◆ **DATASET RECORDS**
-------
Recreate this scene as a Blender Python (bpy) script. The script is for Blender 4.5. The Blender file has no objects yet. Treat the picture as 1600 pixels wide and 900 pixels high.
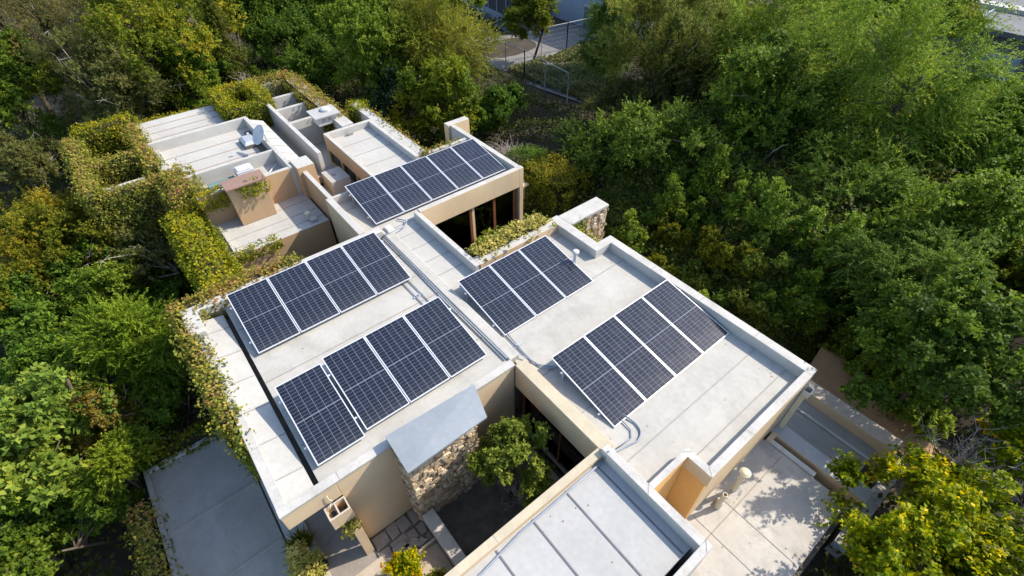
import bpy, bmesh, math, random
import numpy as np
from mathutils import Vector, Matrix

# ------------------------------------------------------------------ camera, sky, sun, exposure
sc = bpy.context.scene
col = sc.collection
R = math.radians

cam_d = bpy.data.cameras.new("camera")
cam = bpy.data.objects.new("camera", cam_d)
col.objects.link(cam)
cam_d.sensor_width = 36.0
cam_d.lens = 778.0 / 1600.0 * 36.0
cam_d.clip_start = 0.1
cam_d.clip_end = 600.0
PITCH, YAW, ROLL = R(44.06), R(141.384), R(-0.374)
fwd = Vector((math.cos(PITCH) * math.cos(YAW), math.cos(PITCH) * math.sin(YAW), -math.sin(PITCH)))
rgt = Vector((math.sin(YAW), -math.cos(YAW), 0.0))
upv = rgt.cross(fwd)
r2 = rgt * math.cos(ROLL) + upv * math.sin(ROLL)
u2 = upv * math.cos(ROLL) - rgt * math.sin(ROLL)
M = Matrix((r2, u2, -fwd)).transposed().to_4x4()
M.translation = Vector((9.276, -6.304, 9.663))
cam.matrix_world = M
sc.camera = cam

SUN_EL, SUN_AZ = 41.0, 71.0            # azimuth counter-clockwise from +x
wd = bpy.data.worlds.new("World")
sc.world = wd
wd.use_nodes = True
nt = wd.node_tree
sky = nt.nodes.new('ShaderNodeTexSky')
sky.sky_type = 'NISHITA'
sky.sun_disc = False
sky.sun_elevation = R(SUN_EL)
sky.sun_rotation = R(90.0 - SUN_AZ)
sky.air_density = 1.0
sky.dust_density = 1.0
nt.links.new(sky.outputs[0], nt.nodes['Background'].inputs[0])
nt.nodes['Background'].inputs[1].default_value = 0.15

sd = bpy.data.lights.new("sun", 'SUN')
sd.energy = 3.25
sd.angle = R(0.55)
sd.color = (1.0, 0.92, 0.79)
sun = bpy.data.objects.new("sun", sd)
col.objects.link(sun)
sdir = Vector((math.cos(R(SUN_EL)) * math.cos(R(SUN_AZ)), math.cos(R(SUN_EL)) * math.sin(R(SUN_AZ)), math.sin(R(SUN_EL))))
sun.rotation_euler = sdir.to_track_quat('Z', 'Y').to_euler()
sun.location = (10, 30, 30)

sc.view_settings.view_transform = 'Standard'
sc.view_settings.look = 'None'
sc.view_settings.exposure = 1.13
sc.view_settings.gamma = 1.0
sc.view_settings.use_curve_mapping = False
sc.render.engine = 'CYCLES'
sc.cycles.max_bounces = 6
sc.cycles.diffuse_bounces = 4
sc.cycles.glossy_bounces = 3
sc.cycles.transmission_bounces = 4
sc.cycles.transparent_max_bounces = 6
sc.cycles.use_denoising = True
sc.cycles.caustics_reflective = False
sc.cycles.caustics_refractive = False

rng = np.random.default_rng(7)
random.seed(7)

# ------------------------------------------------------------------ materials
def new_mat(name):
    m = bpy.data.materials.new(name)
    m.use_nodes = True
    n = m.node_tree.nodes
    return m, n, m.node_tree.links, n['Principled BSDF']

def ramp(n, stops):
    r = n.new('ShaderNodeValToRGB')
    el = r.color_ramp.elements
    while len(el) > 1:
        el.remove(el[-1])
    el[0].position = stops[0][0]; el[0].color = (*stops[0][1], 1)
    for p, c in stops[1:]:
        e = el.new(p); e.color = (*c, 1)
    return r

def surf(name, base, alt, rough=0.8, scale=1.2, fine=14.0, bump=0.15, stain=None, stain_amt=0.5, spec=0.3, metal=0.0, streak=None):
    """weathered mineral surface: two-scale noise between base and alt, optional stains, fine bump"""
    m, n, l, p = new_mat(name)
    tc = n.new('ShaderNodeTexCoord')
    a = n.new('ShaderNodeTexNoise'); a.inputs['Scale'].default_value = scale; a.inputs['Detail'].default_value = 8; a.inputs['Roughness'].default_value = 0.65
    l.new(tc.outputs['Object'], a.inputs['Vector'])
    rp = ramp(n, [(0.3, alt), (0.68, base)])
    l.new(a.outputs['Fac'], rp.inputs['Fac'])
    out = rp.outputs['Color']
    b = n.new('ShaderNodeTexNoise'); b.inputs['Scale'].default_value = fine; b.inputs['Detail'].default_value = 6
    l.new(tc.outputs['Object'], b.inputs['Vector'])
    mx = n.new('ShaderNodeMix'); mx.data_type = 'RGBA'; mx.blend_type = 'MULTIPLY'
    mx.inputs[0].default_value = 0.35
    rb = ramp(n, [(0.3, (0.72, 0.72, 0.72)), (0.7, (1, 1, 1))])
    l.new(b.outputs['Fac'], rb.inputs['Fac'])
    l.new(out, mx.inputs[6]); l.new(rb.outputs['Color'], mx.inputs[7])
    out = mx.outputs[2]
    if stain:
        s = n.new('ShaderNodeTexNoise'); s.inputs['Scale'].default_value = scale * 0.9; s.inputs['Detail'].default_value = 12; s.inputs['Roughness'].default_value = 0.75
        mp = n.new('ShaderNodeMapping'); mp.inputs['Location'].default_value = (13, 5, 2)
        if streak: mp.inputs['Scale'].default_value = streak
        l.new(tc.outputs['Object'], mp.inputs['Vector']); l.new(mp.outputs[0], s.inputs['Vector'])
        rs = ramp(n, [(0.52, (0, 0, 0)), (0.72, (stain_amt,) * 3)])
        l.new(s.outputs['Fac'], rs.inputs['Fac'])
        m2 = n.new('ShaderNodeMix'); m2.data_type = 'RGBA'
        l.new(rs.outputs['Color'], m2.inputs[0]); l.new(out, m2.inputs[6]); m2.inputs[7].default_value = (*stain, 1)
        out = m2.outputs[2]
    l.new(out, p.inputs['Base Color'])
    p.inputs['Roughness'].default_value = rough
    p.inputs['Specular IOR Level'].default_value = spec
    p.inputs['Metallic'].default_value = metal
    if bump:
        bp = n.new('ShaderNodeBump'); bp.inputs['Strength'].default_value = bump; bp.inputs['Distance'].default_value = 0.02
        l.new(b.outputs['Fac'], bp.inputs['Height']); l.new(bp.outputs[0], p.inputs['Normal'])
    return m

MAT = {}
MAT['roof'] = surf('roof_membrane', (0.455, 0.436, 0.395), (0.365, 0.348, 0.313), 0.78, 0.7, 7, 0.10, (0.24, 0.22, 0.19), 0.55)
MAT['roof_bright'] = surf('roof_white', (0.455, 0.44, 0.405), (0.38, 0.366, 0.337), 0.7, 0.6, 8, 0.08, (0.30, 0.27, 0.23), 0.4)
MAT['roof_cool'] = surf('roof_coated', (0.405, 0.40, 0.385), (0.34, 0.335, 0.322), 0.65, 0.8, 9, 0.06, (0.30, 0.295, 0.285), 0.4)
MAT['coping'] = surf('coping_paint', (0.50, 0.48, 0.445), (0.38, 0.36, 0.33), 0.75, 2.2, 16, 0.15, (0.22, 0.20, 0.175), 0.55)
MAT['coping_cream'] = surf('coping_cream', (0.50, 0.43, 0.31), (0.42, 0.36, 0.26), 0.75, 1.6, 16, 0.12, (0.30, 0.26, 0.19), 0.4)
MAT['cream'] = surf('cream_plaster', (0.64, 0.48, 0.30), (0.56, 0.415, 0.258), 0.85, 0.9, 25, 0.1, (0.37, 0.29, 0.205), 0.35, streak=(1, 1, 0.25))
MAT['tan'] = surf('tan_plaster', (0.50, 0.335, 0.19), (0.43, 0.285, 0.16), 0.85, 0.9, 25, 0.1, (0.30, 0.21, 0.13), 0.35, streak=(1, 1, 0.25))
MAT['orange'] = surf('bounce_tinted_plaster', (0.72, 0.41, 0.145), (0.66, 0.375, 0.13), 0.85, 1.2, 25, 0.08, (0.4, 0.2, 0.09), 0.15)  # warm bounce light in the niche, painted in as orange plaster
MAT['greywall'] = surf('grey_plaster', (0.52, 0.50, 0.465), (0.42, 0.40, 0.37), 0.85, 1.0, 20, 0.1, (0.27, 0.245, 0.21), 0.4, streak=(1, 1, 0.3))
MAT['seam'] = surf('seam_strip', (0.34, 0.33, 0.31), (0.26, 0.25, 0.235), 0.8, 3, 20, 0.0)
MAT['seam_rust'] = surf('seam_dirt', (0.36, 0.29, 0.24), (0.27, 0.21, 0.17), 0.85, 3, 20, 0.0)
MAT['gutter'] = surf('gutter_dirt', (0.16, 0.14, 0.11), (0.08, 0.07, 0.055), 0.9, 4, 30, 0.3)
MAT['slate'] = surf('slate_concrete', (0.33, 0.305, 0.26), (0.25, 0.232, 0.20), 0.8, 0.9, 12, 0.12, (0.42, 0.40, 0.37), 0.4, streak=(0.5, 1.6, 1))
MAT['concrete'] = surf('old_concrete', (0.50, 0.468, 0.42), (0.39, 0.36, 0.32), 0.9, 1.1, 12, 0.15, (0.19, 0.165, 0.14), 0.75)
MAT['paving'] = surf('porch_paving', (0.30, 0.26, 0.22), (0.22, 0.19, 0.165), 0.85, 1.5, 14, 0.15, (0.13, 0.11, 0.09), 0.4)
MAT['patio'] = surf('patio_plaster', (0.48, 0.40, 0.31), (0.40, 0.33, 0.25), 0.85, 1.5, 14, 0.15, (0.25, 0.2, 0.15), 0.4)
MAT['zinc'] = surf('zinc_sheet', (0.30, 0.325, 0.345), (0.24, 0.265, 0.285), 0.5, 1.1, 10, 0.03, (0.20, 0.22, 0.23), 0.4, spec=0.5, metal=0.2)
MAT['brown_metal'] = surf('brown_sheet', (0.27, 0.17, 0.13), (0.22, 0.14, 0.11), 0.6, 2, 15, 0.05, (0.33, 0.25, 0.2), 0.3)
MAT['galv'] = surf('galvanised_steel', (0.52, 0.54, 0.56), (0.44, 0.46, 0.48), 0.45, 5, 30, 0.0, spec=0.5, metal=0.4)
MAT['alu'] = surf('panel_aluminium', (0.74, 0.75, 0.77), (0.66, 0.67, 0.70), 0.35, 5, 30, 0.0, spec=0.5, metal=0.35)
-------
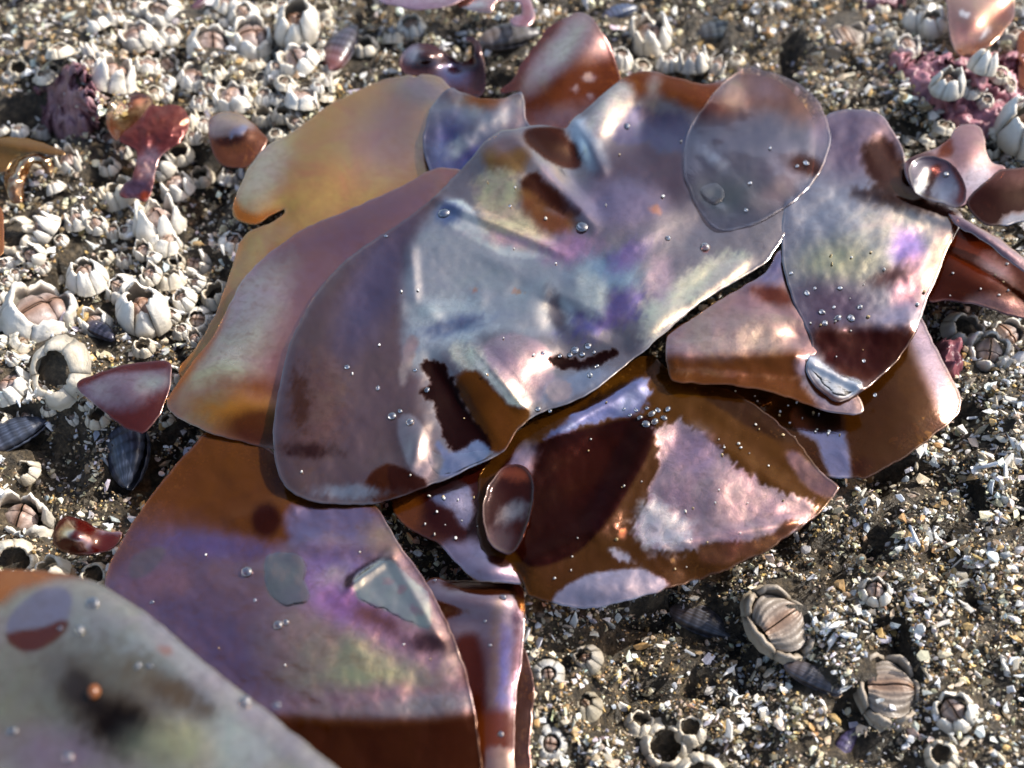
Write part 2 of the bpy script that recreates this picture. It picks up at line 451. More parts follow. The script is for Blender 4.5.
-------
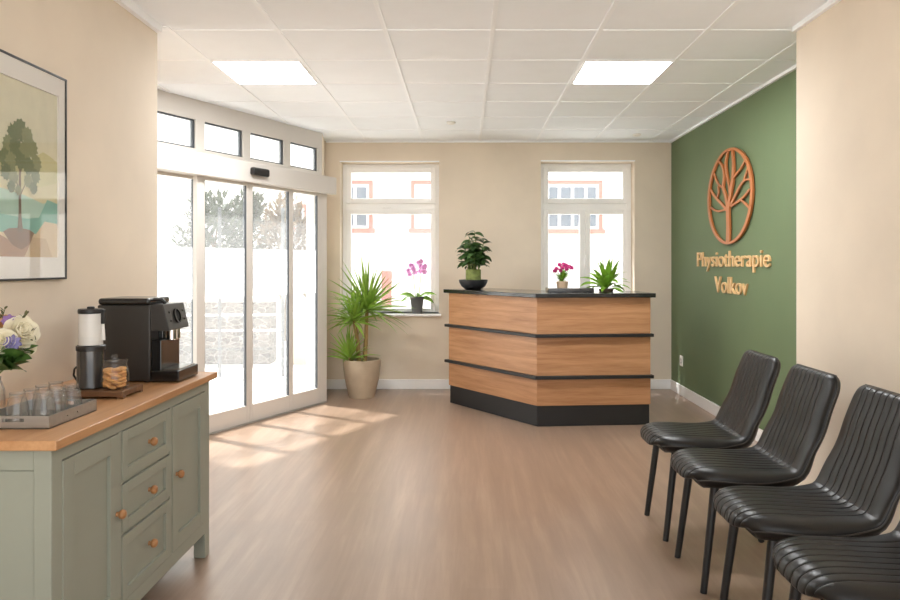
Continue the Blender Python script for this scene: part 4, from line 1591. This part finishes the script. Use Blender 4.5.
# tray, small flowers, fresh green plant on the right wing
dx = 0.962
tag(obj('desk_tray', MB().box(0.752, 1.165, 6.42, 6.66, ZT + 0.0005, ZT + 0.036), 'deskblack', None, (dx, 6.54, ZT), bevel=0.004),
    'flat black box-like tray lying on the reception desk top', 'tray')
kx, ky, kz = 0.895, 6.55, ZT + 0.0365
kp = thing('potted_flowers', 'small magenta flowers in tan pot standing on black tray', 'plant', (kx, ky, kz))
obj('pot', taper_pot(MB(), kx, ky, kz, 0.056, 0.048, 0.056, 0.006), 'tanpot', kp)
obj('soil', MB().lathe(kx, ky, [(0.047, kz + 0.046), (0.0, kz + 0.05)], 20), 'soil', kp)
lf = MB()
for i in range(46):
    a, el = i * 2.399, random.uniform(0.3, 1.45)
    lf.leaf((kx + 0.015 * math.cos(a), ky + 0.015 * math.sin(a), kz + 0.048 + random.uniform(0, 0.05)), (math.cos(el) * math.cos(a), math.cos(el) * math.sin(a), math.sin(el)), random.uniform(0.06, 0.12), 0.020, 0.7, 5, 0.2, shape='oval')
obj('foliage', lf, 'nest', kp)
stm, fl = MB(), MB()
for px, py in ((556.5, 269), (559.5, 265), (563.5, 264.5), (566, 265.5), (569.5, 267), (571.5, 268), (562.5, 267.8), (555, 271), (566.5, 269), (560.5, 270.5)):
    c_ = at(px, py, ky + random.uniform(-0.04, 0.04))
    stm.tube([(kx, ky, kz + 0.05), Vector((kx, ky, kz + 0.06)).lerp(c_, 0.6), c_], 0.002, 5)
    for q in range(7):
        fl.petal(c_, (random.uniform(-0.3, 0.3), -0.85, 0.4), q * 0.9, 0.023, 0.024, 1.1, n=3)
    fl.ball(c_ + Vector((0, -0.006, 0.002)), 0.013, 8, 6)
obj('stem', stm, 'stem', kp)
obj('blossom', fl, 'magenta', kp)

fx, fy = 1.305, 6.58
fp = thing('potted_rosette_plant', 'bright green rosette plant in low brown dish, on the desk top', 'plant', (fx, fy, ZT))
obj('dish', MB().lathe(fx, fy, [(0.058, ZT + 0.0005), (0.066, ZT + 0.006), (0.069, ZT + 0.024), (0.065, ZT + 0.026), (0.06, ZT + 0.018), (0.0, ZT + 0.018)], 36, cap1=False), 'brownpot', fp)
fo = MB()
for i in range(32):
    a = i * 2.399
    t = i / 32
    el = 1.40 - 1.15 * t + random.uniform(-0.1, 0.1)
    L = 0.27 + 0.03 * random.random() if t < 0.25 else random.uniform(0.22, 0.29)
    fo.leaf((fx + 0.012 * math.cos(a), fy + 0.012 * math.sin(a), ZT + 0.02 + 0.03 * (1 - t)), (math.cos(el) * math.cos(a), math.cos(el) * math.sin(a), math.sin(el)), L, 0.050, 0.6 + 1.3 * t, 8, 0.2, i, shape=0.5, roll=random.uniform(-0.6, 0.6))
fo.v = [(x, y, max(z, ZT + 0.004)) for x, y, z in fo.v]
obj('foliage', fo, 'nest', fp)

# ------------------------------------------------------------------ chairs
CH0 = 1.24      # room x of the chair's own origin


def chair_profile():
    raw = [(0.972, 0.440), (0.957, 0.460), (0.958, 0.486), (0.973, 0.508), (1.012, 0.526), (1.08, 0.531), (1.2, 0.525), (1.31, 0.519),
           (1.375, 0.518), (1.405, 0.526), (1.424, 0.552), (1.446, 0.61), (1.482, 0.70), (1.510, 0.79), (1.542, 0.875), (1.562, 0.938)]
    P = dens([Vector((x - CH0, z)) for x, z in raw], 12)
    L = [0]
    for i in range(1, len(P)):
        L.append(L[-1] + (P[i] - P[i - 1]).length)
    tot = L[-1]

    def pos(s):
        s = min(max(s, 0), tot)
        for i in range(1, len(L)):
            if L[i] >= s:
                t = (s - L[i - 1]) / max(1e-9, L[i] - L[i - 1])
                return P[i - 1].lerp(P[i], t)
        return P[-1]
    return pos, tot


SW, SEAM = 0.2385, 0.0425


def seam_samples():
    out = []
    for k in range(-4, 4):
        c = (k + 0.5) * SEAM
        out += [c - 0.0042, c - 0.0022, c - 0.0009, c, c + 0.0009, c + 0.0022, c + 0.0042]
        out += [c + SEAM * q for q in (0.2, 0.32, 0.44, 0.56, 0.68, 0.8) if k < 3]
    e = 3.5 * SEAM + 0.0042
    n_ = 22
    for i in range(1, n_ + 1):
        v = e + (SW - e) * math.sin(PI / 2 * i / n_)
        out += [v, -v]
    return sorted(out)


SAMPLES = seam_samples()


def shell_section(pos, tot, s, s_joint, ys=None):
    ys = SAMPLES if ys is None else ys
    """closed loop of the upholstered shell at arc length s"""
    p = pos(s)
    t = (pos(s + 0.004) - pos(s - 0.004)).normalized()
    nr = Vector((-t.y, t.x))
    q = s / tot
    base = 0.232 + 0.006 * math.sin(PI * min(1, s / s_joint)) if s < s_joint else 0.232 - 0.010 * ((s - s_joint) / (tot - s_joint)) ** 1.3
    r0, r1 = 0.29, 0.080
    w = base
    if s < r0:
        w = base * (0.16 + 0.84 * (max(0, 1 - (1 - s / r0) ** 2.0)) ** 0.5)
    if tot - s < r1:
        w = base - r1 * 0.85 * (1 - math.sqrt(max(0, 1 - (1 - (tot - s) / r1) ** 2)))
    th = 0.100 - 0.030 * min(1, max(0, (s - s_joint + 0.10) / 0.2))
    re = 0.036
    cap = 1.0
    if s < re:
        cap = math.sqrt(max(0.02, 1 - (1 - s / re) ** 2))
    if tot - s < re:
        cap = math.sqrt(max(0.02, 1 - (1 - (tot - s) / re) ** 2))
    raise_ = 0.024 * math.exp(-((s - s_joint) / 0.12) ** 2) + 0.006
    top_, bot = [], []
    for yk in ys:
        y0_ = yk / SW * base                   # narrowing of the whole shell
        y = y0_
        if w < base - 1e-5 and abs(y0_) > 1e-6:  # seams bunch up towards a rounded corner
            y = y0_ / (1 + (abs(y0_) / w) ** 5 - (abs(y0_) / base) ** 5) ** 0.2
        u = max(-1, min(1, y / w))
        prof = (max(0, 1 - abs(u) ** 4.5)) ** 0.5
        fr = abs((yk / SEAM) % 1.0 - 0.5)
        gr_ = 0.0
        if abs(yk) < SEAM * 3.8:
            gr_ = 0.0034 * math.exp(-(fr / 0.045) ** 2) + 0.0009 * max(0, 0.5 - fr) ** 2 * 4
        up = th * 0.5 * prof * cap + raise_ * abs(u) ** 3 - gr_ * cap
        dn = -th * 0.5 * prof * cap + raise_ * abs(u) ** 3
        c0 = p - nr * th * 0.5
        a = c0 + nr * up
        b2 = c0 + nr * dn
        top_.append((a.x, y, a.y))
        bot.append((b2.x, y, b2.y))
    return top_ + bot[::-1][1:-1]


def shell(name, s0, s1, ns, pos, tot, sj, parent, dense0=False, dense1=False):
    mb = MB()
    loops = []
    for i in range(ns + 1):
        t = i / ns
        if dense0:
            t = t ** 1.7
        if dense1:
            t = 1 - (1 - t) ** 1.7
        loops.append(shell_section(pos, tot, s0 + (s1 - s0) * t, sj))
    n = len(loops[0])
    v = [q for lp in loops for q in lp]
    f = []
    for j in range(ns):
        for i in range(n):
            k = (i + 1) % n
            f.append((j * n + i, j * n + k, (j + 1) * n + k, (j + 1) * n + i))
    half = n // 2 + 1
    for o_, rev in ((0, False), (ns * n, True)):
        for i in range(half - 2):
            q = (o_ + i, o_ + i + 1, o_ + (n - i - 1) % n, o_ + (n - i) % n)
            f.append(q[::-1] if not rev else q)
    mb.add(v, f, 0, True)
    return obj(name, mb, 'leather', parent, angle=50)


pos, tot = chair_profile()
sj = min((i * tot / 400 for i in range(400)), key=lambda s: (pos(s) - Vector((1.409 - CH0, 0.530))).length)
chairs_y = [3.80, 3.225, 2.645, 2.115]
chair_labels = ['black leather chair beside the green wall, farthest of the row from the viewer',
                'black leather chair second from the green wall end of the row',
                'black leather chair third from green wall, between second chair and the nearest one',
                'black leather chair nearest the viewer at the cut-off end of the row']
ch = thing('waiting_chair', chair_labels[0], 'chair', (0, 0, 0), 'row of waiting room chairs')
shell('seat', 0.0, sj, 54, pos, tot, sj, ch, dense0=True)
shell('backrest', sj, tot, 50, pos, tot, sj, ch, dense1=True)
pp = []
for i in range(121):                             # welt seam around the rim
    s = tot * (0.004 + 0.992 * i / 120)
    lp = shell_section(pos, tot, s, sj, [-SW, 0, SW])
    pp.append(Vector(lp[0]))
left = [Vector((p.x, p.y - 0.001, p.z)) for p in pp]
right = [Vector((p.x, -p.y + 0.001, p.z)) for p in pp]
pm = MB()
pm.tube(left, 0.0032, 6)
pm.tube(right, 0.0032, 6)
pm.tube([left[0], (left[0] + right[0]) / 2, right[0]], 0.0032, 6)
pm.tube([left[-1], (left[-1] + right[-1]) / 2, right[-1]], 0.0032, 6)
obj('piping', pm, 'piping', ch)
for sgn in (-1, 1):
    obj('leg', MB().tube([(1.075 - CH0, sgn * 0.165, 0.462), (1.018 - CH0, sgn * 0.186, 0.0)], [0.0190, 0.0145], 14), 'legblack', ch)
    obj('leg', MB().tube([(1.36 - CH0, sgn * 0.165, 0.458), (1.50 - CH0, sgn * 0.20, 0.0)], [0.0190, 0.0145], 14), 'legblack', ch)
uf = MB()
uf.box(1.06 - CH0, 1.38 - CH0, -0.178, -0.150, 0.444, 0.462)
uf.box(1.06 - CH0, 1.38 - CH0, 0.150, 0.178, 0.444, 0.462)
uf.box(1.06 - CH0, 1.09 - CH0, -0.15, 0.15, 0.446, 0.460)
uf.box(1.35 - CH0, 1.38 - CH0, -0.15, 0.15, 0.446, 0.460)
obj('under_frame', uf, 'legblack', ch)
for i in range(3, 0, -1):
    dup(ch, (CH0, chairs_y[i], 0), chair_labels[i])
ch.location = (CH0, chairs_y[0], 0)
-------
◆ **TASK TO COMPLETE**
Only the lines between the one with "Recreate this scene" and the one with "R = math.radians", those two included, get copied from the material above. Keep it exact and free of pictures.

◆ **RESULT**
Recreate this scene as a Blender Python (bpy) script. The script is for Blender 4.5. The Blender file has no objects yet. Treat the picture as 1600 pixels wide and 900 pixels high.
import bpy, bmesh, math, random
import numpy as np
from mathutils import Vector, Matrix

# ------------------------------------------------------------------ camera, sky, sun, exposure
sc = bpy.context.scene
col = sc.collection
R = math.radians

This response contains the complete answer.